───── Records to use ─────

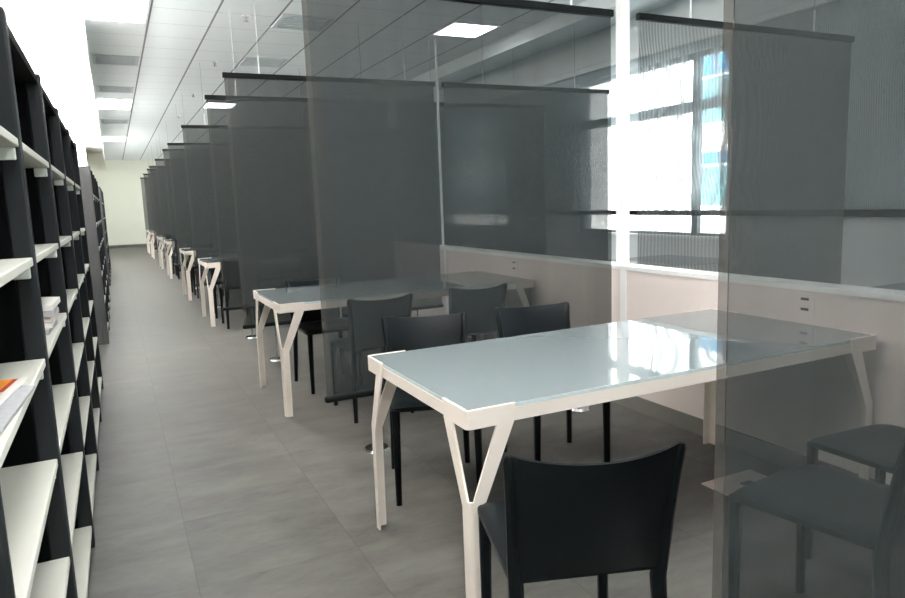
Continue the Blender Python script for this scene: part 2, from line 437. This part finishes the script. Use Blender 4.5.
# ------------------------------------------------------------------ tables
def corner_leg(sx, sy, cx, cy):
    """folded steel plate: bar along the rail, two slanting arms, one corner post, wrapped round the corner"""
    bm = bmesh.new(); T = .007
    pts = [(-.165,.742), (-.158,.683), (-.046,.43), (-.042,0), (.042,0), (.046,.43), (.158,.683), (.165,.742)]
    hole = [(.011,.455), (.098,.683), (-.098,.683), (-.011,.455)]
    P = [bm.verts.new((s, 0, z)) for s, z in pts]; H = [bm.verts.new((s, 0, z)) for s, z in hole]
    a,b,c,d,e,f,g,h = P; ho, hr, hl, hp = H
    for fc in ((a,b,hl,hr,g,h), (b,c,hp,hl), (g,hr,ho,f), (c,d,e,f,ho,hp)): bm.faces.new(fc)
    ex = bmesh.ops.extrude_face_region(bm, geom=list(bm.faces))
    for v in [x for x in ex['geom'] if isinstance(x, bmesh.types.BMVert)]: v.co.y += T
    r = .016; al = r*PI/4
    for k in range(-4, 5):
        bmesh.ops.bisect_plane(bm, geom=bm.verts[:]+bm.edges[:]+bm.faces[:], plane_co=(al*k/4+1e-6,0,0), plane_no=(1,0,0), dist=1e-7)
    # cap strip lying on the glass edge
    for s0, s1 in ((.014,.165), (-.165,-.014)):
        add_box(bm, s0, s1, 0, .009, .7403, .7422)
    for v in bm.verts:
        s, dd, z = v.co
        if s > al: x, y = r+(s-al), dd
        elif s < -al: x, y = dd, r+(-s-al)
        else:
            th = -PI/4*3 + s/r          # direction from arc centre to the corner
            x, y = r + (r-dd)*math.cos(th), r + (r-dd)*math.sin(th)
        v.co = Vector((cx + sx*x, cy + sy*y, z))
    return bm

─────
───── Records to use ─────

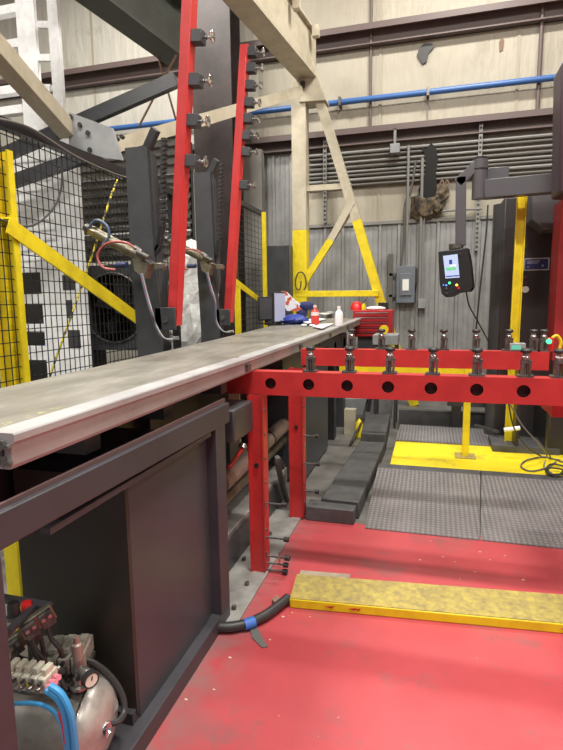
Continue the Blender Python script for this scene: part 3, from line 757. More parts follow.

─────
───── Records to use ─────

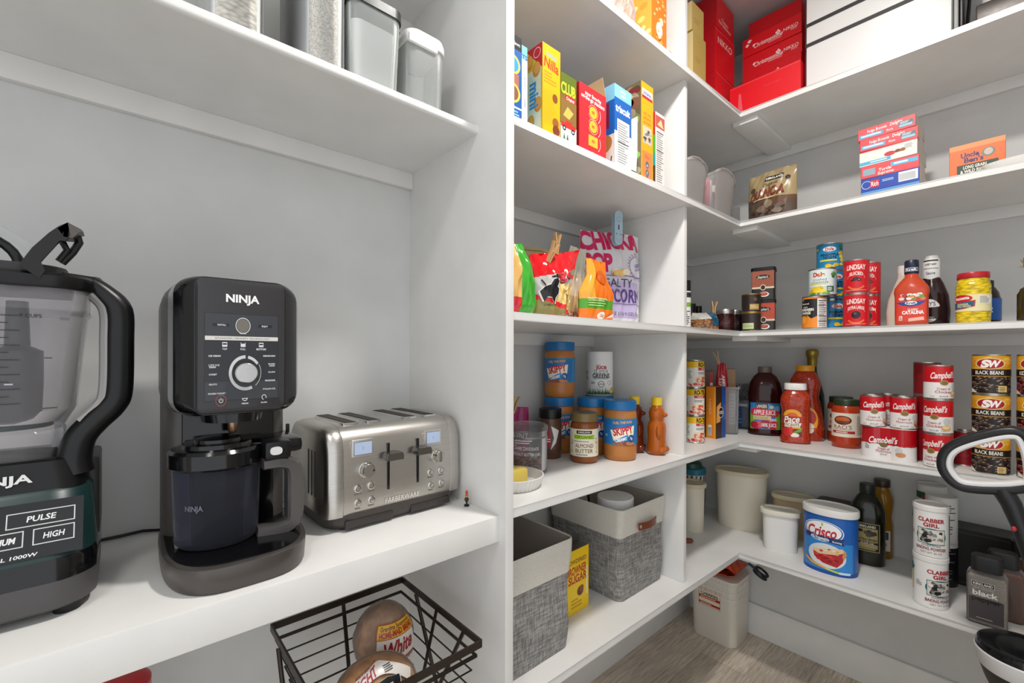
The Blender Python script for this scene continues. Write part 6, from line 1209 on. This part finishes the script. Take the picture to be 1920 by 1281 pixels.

─────

* [What is asked]
Locate the string "finishes" in the listing above and copy every line where it occurs.

* [Reply]
Continue the Blender Python script for this scene: part 2, from line 437. This part finishes the script. Use Blender 4.5.
The Blender Python script for this scene continues. Write part 6, from line 1209 on. This part finishes the script. Take the picture to be 1920 by 1281 pixels.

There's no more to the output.